41

Is this bad practice?

if ($_SESSION['something'] == '')
{
    echo 'the session is empty';
}

Is there a way to check if its empty or it is not set? I'm actualy doing this:

if (($_SESSION['something'] == '') || (!isset($_SESSION['something'])) {
    echo 'the session is either empty or doesn\'t exist';
}

Does !isset just checks if a $_SESSION[''] exist and doesn't check if, is there are values in the array or not

86

I would use isset and empty:

session_start();
if(isset($_SESSION['blah']) && !empty($_SESSION['blah'])) {
   echo 'Set and not empty, and no undefined index error!';
}

array_key_exists is a nice alternative to using isset to check for keys:

session_start();
if(array_key_exists('blah',$_SESSION) && !empty($_SESSION['blah'])) {
    echo 'Set and not empty, and no undefined index error!';
}

Make sure you're calling session_start before reading from or writing to the session array.

  • 5
    no need to use isset if you are already using empty. empty will also check if the variable exists, i.e. is not null/undefined – knittl Oct 5 '09 at 12:47
  • 6
    @knittl It's good practice to actually make sure you have the variable before testing to see if it's empty. – random Oct 5 '09 at 12:49
  • 2
    @knittl - but then we don't know if it's been set or not, whether it's not set or empty true will be returned. I tend to use the above, but it might not always be needed. – karim79 Oct 5 '09 at 12:50
  • 4
    Empty return false when not exist or null or "" or empty array. Why would you need to check if isset too? Read the help file : ca.php.net/empty – Patrick Desjardins Oct 5 '09 at 12:52
  • 2
    @Daok Variables can both exist and be blank. Checking to see if it exists AND is empty is a good idea. – random Oct 5 '09 at 12:52
11

Use isset, empty or array_key_exists (especially for array keys) before accessing a variable whose existence you are not sure of. So change the order in your second example:

if (!isset($_SESSION['something']) || $_SESSION['something'] == '')
6

you are looking for PHP’s empty() function

  • 15
    empty is dangerous because it also reports false, 0 and "0" as empty. – OIS Oct 5 '09 at 12:51
5

You could use the count() function to see how many entries there are in the $_SESSION array. This is not good practice. You should instead set the id of the user (or something similar) to check wheter the session was initialised or not.
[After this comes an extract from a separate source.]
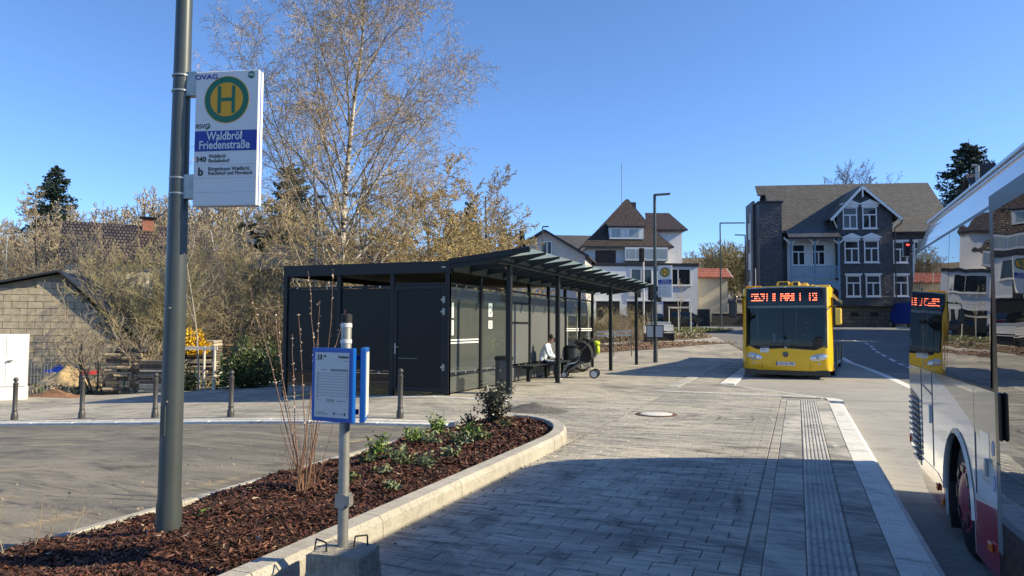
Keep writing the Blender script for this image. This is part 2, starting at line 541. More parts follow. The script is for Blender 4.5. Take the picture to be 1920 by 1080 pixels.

if( !isset($_SESSION['uid']) )
    die( "Login required." );

(Assuming you want to check if someone is logged in)

4

If you want to check whether sessions are available, you probably want to use the session_id() function:

session_id() returns the session id for the current session or the empty string ("") if there is no current session (no current session id exists).
0
if(isset($_SESSION))
{}
else
{}
0

I know this is old, but I ran into an issue where I was running a function after checking if there was a session. It would throw an error everytime I tried loading the page after logging out, still worked just logged an error page. Make sure you use exit(); if you are running into the same problem.

     function sessionexists(){
        if(!empty($_SESSION)){
     return true;
         }else{
     return false;
         }
      }


        if (!sessionexists()){
           redirect("https://www.yoursite.com/");
           exit();
           }else{call_user_func('check_the_page');
         } 
-2

The best practice is to check if the array key exists using the built-in array_key_exists function.